▸ Task brief
Locate the line that contains "Write part 2" in the entries below, then repeat it and every following line through the line that contains "0.13), 0.8), d2)", exactly, and no others.

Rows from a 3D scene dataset

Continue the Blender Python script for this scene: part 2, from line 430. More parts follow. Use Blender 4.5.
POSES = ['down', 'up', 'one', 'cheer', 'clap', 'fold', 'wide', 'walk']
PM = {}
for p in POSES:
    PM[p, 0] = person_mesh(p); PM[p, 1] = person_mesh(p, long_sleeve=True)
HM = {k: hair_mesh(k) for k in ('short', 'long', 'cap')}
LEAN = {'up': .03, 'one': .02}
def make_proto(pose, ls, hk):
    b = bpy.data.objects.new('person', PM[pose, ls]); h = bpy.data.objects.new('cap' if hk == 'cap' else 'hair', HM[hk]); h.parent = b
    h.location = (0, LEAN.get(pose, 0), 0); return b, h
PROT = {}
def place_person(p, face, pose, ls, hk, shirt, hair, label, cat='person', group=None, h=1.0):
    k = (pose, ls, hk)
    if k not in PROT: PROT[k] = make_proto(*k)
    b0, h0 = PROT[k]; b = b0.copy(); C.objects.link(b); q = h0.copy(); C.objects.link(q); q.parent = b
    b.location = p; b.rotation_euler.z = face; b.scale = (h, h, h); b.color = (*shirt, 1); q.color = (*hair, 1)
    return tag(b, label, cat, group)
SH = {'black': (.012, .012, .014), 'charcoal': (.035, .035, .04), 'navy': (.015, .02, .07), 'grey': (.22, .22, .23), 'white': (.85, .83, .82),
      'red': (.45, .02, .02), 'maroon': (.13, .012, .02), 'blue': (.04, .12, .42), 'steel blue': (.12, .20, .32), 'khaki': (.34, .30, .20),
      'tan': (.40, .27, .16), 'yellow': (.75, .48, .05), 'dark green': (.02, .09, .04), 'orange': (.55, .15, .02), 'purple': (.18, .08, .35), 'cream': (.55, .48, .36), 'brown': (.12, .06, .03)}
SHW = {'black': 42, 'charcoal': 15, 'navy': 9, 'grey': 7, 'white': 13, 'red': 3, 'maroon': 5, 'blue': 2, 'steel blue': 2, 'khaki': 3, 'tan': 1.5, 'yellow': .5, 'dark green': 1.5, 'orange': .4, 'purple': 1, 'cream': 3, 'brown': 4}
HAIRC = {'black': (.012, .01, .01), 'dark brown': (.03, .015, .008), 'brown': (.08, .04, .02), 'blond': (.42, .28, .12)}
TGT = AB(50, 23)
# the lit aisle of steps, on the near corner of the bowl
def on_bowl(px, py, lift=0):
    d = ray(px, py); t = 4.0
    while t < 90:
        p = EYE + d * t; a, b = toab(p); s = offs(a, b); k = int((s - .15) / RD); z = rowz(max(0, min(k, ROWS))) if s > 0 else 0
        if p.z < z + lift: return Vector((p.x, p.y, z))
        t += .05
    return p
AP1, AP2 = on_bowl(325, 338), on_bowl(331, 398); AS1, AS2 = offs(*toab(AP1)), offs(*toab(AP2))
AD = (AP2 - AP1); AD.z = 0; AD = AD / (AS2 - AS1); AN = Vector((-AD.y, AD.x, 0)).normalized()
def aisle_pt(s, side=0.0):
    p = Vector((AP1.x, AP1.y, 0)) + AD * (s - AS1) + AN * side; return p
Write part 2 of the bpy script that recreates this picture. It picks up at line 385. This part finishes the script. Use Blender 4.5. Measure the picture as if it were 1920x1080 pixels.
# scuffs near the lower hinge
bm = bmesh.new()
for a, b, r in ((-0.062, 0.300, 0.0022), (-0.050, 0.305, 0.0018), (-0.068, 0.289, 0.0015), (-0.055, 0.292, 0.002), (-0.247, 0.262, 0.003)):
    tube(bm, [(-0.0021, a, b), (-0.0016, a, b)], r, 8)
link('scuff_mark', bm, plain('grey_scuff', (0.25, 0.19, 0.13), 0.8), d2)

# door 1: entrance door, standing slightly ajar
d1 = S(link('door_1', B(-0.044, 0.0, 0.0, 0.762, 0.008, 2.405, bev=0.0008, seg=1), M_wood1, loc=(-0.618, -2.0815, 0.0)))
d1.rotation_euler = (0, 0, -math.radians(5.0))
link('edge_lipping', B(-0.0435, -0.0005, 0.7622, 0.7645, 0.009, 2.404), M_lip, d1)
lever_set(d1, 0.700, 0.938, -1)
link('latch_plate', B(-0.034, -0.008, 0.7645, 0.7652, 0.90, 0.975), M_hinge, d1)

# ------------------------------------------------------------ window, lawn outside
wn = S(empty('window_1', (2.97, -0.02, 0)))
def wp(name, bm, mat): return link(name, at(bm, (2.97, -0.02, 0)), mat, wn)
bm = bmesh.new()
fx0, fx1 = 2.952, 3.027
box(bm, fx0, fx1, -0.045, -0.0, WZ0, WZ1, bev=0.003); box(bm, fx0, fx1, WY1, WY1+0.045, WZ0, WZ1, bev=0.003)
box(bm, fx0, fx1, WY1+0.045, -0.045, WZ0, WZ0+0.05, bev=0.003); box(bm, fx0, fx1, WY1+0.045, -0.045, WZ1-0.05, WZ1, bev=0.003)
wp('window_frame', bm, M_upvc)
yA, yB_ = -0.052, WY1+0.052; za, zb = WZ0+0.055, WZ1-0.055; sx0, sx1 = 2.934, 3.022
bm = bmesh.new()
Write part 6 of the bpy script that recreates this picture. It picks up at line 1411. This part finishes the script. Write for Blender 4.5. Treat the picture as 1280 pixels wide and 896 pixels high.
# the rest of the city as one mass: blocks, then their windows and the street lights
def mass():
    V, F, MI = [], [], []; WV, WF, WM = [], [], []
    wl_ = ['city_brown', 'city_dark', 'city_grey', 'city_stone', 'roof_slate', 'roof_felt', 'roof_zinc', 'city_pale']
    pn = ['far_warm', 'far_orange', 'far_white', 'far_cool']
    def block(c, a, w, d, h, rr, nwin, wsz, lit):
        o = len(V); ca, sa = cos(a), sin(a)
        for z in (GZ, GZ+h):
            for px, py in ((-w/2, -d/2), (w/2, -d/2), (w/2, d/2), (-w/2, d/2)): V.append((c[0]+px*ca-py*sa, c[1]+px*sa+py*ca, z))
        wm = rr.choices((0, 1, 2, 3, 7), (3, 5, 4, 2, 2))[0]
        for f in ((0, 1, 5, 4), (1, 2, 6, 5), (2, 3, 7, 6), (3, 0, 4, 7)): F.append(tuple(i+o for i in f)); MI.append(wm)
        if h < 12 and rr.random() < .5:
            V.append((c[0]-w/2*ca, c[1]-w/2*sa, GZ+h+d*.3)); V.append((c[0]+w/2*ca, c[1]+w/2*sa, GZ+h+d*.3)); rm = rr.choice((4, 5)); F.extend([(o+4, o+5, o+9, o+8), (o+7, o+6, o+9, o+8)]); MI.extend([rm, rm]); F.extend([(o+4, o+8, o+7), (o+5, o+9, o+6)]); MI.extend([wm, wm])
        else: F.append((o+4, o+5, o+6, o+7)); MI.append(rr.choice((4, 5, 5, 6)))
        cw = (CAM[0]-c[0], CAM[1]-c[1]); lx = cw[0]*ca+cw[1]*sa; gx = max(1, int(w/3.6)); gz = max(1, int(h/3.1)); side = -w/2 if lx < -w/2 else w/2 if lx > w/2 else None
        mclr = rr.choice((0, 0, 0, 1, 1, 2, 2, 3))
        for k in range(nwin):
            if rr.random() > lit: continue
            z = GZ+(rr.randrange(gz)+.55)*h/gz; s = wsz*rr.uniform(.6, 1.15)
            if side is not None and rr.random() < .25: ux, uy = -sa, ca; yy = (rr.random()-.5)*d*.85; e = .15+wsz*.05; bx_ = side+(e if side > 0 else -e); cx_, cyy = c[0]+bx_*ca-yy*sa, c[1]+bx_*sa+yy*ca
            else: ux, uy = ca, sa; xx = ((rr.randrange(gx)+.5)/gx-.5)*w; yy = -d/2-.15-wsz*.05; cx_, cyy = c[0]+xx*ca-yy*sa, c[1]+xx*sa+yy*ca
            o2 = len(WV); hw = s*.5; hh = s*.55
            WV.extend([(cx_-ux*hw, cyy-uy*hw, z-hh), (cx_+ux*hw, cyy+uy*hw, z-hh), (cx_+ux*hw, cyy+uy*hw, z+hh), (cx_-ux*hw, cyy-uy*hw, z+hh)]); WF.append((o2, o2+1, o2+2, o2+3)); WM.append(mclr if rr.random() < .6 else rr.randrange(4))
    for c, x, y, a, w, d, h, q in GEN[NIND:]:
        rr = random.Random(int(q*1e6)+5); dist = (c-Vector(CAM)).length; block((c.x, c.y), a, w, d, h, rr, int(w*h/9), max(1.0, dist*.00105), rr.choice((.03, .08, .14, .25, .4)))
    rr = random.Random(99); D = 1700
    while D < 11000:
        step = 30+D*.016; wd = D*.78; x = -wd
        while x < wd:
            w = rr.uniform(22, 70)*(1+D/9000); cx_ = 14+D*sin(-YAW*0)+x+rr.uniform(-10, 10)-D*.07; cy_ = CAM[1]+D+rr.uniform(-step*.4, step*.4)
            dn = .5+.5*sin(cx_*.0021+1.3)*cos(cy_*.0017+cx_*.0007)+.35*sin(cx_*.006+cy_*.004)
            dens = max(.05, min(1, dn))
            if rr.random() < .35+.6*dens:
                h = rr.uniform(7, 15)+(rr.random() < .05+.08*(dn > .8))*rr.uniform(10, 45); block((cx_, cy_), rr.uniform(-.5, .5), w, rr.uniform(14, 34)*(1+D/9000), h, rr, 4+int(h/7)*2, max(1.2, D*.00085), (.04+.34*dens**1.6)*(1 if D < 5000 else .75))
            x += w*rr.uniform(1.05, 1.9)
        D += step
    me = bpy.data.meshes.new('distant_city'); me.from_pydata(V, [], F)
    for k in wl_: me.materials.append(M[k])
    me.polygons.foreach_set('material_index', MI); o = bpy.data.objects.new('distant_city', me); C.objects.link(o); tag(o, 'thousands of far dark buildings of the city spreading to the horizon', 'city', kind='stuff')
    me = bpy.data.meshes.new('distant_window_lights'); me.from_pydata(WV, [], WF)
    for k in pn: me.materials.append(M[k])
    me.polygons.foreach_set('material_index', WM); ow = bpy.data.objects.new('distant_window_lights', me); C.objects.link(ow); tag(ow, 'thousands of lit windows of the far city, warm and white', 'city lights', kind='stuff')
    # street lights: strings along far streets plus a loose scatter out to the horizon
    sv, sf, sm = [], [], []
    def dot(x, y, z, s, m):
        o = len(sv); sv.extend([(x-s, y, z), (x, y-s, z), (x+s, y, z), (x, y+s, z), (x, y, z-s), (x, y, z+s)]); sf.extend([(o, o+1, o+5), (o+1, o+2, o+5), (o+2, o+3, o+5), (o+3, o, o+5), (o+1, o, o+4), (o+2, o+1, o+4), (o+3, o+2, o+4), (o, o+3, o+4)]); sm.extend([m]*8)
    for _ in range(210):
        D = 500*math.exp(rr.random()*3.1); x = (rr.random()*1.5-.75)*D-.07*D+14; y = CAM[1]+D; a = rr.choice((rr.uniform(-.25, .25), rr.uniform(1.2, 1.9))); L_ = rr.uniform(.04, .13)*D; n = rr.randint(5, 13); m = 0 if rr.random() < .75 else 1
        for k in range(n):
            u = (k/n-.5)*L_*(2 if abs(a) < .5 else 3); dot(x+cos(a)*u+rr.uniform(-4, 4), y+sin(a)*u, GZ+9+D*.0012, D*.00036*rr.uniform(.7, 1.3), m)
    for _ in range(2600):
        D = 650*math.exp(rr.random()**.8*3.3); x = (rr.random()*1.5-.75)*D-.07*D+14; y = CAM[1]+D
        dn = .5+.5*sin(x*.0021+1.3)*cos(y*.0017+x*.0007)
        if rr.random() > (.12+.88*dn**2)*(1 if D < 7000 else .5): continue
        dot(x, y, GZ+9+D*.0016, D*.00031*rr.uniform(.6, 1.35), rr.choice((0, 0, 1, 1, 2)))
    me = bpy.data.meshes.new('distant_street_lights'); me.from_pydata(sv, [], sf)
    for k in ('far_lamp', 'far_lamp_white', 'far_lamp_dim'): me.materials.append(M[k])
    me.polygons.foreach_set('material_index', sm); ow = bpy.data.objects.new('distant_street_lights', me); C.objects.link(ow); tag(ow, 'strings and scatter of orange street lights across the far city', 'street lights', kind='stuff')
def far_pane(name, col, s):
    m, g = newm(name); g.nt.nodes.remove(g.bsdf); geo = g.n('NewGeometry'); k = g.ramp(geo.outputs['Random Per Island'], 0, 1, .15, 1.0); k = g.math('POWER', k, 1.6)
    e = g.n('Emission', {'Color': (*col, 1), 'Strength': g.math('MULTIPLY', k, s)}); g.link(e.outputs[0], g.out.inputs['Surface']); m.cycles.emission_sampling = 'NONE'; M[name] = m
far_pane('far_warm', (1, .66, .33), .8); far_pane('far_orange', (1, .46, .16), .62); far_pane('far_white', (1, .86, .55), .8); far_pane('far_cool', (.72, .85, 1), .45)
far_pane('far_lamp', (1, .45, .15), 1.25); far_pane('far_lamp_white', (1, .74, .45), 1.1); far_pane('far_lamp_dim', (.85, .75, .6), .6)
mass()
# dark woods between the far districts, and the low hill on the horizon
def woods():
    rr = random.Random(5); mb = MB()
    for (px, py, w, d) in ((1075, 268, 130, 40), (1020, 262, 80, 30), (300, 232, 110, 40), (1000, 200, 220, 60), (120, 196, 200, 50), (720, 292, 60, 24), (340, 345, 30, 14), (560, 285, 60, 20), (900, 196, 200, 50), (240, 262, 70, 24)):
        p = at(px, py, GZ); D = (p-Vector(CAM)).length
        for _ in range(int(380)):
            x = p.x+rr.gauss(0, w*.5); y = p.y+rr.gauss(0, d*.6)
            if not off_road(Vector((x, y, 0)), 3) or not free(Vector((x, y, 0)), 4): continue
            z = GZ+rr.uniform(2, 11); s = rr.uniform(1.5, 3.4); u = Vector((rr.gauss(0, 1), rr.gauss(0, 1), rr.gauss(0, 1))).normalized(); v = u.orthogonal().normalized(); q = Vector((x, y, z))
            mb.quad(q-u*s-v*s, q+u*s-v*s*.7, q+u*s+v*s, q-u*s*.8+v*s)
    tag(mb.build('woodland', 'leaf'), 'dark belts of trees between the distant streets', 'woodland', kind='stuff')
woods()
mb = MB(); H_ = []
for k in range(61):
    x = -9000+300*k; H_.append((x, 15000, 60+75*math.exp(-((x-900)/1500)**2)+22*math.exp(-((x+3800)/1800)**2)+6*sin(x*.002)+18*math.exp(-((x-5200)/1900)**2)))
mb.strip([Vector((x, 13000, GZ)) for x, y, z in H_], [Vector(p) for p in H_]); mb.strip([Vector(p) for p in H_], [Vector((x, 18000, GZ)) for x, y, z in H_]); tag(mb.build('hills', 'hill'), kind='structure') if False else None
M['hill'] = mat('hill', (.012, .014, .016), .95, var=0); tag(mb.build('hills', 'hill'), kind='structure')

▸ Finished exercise
Write part 2 of the bpy script that recreates this picture. It picks up at line 385. This part finishes the script. Use Blender 4.5. Measure the picture as if it were 1920x1080 pixels.
# scuffs near the lower hinge
bm = bmesh.new()
for a, b, r in ((-0.062, 0.300, 0.0022), (-0.050, 0.305, 0.0018), (-0.068, 0.289, 0.0015), (-0.055, 0.292, 0.002), (-0.247, 0.262, 0.003)):
    tube(bm, [(-0.0021, a, b), (-0.0016, a, b)], r, 8)
link('scuff_mark', bm, plain('grey_scuff', (0.25, 0.19, 0.13), 0.8), d2)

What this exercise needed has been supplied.